Nur die wenigsten jungen Musiker:innen werden nach Ende ihres Bachelor- oder Masterabschlusses in einem öffentlich finanzierten Orchester fest angestellt. Stattdessen wartet die Freiberuflichkeit: oft als Lehrkraft an Musikschulen oder als Aushilfe in den großen Orchestern. In jedem Konzert sitzen sie mit an den Pulten und zwischen den fest angestellten Instrumentalis:innen – sie tun das gleiche, sie üben genau so lang und oft, sie haben genau so lang und intensiv studiert, sie spielen ihr Instrument auf dem gleichen Niveau.

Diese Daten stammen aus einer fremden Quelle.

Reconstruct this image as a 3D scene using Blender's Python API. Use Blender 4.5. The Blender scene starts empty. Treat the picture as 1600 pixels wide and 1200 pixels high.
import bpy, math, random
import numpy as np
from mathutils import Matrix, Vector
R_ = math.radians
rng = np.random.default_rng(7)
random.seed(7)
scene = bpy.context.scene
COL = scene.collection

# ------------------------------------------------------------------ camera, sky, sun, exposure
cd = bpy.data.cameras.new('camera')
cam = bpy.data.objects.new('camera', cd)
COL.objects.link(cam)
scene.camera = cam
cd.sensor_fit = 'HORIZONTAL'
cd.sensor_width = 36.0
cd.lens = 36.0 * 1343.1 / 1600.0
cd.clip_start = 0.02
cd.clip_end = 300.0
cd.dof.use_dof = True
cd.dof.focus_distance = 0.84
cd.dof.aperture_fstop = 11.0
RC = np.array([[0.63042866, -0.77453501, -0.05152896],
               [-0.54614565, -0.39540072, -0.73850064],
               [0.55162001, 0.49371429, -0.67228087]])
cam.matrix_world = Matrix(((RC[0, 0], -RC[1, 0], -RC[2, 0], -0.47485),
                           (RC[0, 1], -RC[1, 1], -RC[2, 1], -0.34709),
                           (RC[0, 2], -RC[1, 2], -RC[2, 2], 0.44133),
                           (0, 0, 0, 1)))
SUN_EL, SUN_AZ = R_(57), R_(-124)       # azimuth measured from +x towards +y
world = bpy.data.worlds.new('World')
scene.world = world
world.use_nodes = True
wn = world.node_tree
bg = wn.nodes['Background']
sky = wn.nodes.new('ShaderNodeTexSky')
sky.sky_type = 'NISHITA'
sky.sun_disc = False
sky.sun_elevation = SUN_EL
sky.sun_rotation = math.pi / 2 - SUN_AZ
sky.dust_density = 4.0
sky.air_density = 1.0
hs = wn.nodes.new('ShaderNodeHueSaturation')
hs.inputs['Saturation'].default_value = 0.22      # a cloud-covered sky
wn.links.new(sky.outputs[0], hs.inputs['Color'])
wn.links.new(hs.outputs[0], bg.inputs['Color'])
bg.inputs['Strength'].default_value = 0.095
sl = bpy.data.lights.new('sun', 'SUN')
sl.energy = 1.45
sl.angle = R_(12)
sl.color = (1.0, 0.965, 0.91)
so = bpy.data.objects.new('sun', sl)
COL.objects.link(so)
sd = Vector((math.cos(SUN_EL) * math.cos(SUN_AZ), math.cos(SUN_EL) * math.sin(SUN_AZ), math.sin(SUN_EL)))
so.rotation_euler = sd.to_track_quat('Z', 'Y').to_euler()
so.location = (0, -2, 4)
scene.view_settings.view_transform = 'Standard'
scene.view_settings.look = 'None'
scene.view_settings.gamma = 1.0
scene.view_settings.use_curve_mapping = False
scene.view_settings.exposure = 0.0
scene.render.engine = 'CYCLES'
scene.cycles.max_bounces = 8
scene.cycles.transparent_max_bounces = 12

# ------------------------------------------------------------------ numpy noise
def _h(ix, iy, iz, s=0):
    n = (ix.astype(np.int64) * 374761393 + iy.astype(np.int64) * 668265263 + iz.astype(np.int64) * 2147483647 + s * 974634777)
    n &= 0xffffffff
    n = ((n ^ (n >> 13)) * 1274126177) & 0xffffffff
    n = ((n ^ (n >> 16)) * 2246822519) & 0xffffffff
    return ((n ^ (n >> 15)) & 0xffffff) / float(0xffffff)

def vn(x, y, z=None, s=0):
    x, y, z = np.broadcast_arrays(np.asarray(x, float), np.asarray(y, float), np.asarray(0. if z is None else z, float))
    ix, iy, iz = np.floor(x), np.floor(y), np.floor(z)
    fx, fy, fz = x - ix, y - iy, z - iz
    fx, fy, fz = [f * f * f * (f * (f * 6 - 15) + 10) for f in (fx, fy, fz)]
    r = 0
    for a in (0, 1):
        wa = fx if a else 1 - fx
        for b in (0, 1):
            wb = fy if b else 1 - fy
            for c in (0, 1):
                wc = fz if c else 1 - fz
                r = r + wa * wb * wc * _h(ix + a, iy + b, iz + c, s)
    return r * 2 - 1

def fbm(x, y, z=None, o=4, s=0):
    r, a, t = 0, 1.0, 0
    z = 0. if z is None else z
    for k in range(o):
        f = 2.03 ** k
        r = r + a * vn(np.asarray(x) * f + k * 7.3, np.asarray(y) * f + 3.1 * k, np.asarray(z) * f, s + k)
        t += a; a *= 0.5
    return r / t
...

Kein Orchester kommt ohne sie aus. Und dennoch arbeiten sie unter prekären Bedingungen.

Mitte Januar hat die Orchestervereinigung unisono eine Aushilfenampel veröffentlicht, die mit Blick auf Deutschland zeigt, was die jeweiligen Orchester ihren Aushilfen zahlen – für Probendienste und Konzerte. Zusammen mit der Erhebung kommt auch eine Empfehlung für Mindesthonorare. Anhand einer Deutschlandkarte illustriert unisono, welche Orchester diesen Mindesthonorarempfehlungen für freie Orchesteraushilfen entsprechen (grün) und welche nicht (gelb und rot). In NRW, Rheinland-Pfalz, Hessen und im Saarland dominieren vor allem gelb und ein bisschen grün – im Osten und Süden dagegen vor allem rot und ein bisschen gelb. Die Hauptstadt gleicht einer roten Blume mit gelbem Blütenstempel.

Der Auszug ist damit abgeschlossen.